Include the line containing "cable('power_lead', 'small black" and all lines before it, repeated exactly from the listing below, without pictures.

▶ Data extract:
────

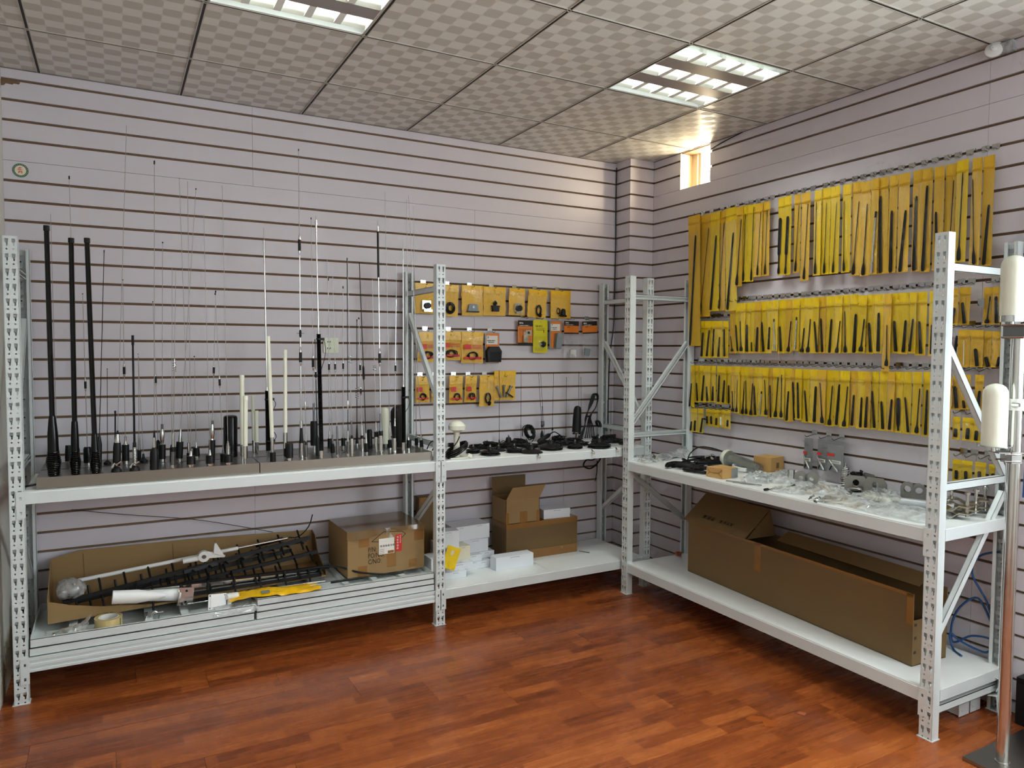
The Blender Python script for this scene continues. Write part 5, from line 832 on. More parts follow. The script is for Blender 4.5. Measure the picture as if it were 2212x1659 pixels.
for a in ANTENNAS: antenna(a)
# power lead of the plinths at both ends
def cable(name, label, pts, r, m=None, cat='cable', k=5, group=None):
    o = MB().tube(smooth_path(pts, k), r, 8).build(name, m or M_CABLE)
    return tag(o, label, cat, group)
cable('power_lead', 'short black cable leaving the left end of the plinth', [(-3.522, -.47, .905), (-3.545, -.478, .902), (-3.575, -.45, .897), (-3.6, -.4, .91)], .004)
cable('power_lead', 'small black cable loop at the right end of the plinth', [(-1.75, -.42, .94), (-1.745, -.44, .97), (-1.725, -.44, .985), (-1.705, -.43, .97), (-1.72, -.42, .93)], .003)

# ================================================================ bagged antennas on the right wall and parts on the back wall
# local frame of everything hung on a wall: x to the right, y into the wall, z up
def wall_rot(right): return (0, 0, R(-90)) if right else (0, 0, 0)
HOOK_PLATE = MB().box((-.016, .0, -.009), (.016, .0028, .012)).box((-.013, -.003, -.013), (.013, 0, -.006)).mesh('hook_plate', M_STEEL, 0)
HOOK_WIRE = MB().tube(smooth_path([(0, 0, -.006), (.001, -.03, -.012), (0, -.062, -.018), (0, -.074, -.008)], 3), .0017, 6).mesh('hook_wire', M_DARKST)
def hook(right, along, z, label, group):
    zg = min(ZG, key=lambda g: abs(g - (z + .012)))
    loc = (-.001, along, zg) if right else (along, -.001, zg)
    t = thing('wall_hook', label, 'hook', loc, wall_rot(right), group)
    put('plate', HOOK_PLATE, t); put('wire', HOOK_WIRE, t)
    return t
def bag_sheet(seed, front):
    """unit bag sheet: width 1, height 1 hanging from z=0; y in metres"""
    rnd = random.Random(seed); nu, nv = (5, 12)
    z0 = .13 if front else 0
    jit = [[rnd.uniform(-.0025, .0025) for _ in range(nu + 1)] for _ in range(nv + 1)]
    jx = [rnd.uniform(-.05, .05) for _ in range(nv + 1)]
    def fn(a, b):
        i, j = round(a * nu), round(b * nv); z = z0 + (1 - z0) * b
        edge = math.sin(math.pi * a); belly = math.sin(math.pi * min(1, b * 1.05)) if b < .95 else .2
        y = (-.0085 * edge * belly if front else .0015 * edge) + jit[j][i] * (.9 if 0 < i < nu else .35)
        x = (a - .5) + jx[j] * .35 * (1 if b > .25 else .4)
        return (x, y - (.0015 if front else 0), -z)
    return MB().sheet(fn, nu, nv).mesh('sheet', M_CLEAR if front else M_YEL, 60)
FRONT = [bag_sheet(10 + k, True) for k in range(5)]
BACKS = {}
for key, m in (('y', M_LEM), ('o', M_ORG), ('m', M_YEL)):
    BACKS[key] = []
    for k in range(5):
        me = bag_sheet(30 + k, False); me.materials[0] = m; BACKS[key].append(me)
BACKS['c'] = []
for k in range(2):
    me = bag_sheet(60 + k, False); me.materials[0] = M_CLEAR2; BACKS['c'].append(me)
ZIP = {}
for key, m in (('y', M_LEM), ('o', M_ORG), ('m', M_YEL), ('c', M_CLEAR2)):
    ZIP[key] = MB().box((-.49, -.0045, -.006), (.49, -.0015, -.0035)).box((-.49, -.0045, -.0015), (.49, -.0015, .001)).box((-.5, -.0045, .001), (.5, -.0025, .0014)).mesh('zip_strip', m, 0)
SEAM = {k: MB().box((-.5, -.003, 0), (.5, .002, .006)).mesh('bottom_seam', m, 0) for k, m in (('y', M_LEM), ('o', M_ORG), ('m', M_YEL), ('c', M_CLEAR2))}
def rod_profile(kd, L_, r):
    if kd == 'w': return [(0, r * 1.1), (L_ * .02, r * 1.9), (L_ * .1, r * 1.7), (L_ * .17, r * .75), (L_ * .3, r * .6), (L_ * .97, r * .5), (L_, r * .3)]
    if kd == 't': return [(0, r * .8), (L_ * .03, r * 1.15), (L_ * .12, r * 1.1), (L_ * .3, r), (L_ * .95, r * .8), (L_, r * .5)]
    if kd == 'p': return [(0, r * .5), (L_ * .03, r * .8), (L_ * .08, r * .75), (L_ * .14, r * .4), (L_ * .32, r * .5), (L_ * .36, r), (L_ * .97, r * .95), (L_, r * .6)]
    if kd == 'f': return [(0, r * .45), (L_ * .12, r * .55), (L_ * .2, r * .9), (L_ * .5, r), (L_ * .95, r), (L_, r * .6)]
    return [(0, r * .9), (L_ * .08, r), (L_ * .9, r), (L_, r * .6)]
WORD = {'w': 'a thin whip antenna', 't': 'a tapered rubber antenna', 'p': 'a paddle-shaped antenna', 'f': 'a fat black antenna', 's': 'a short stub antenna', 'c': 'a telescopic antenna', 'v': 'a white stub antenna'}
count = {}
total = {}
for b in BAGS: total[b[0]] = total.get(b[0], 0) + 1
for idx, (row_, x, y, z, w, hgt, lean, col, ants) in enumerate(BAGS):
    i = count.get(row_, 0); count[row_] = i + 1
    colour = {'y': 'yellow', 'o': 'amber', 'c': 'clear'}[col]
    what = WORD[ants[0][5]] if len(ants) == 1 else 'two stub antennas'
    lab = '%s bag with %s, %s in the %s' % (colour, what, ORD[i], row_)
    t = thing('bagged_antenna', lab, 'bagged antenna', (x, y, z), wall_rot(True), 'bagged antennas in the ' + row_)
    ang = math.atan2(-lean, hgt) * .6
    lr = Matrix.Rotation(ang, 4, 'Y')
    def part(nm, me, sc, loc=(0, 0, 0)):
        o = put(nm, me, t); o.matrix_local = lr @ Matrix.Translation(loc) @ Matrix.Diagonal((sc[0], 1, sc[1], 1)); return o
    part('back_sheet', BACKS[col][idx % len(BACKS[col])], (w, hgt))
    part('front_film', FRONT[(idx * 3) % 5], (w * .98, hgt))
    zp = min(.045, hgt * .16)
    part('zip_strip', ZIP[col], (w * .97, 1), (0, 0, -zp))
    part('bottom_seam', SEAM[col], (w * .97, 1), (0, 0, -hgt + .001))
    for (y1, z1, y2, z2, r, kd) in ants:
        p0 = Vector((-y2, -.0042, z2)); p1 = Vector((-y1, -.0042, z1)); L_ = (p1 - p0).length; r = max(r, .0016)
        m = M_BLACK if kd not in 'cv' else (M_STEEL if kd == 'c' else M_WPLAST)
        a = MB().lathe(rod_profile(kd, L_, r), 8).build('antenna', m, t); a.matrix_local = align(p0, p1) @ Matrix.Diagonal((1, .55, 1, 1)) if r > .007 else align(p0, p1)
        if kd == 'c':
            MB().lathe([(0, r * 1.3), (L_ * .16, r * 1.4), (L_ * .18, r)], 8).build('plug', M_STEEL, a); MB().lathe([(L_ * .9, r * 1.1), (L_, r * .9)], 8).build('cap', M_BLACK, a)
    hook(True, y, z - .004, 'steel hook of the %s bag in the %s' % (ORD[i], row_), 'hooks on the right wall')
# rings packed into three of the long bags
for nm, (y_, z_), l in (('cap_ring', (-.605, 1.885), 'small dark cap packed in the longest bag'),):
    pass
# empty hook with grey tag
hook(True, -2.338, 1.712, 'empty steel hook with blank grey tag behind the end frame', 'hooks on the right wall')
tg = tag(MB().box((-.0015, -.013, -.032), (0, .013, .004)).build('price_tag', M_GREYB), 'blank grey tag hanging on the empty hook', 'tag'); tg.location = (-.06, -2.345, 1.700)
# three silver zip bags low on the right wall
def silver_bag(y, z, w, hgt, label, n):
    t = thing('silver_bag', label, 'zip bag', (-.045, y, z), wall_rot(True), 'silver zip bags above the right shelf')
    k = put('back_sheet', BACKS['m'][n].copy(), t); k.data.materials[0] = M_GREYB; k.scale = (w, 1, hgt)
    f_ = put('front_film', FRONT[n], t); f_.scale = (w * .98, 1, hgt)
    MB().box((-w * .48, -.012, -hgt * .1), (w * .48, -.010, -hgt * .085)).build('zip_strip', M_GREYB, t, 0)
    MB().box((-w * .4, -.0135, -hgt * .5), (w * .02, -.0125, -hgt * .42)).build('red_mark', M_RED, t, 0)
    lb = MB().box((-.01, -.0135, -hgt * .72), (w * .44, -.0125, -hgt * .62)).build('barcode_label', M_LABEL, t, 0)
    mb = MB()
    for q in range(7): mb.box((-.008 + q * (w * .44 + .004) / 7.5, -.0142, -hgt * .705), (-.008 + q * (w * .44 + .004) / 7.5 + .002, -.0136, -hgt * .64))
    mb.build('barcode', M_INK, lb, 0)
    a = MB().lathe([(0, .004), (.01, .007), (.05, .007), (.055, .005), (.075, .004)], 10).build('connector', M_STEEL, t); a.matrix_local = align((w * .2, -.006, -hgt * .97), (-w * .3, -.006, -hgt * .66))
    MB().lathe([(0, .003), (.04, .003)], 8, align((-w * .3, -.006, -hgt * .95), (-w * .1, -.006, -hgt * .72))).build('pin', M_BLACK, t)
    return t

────

▶ Full output:
The Blender Python script for this scene continues. Write part 5, from line 832 on. More parts follow. The script is for Blender 4.5. Measure the picture as if it were 2212x1659 pixels.
for a in ANTENNAS: antenna(a)
# power lead of the plinths at both ends
def cable(name, label, pts, r, m=None, cat='cable', k=5, group=None):
    o = MB().tube(smooth_path(pts, k), r, 8).build(name, m or M_CABLE)
    return tag(o, label, cat, group)
cable('power_lead', 'short black cable leaving the left end of the plinth', [(-3.522, -.47, .905), (-3.545, -.478, .902), (-3.575, -.45, .897), (-3.6, -.4, .91)], .004)
cable('power_lead', 'small black cable loop at the right end of the plinth', [(-1.75, -.42, .94), (-1.745, -.44, .97), (-1.725, -.44, .985), (-1.705, -.43, .97), (-1.72, -.42, .93)], .003)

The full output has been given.